La représentation négative du Congo permet de présenter la Zambie à l’inverse comme un pays stable et business friendly, et nourrit la spécialisation commerciale de la ville frontalière. Plus profondément, elle s’inscrit dans une politique économique plus large, faisant de la Zambie une « plateforme structurée [4] » pour les flux commerciaux à destination de la RDC, notamment pour des entreprises ne souhaitant pas s’installer directement sur le territoire congolais mais désirant profiter de son marché intérieur. Cette position d’arrière-salle commerciale est défendue par le gouvernement. Il encourage, par le biais de subventions ou de prêts à taux préférentiels, les entreprises productives à s’installer sur son sol, même si leurs produits sont ensuite destinés au marché congolais [5]. Il en va de même pour les banques et assurances. Investir directement en francs congolais est risqué, et les procédures commerciales en RDC ne sont pas considérées comme fiables. La plupart des banques choisissent ainsi de s’installer du côté zambien de la frontière, alors que la plupart de leurs client·e·s font des affaires en RDC. Biens et services sont donc vendus en Zambie ; les administrations fiscales zambiennes perçoivent à chaque fois des taxes internes, telle la TVA, sur des biens exportés parfois illégalement. C’est ce que résumait un douanier zambien : « la contrebande est une bonne chose pour la Zambie [6]. » Les douanes prélèvent en effet sur ces flux des taxes qu’elles ne pourraient pas prélever dans un cadre légal au vu des accords de libre-échange appliqués entre les deux pays. La ville se transforme alors en lieu de refuge pour entrepreneurs de toutes nationalités, en un véritable centre de distribution organisé pour le marché congolais. Cela se retrouve dans les infrastructures commerciales de Kasumbalesa-Zambie, dont le paysage urbain permet d’immobiliser et de profiter des flux à destination de la RDC. La ville comprend peu de constructions à étages qui permettraient d’avoir une vue plus globale de la ville, si ce n’est le nouveau bâtiment des douanes. Elle est tout entière occupée d’entrepôts classiques ou sous douane, dans lesquels les marchandises en transit peuvent être stockées sans payer de droit de douane pour une période renouvelable de 365 jours (Orenstein 2018). À Kasumbalesa, les entrepôts ressemblent à ceux que l’on trouve en bordure des autoroutes européennes : d’imposants cubes de tôle entourés de grillages.

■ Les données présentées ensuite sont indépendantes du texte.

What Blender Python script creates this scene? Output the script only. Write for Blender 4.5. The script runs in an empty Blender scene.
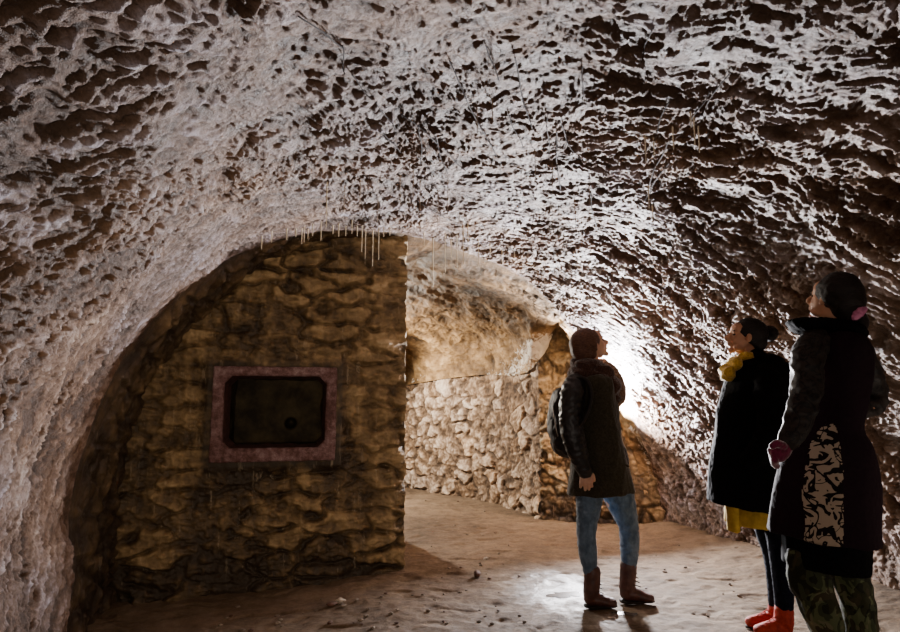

Ainsi, les commerçant·e·s et transporteurs congolais dominent ce marché fait pour eux, et contribuent, via le paiement de la TVA, à l’économie zambienne. En retour, Kasumbalesa-Zambie n’est plus vraiment considérée comme faisant vraiment partie du territoire national zambien. D’après l’un de mes enquêtés, Kasumbalesa n’est « qu’un marché où on ne paye même pas en kwachas [7] ». Les Zambien·ne·s ont même coutume de dire que la Zambie s’arrête à Chililabombwe aux rues propres et bien ordonnées. Kasumbalesa n’est alors qu’un « chaos organisé [8] » où les manières de faire congolaises sont dominantes : on paye en francs congolais ou en dollars, on parle le kiswahili (une langue non parlée en Zambie) mélangé à quelques mots de français, on s’invective en se traitant de « Kasaï [9] ». Même la saleté du lieu est imputée aux Congolais·es. Tout cela, conjugué à une population nombreuse en RDC [10], nourrit des angoisses de débordements. C’est comme si la frontière risquait toujours de reculer aux dépens de la Zambie, constituée comme espace vide. Kasumbalesa ne serait alors qu’une éclaboussure urbaine de l’agitation congolaise.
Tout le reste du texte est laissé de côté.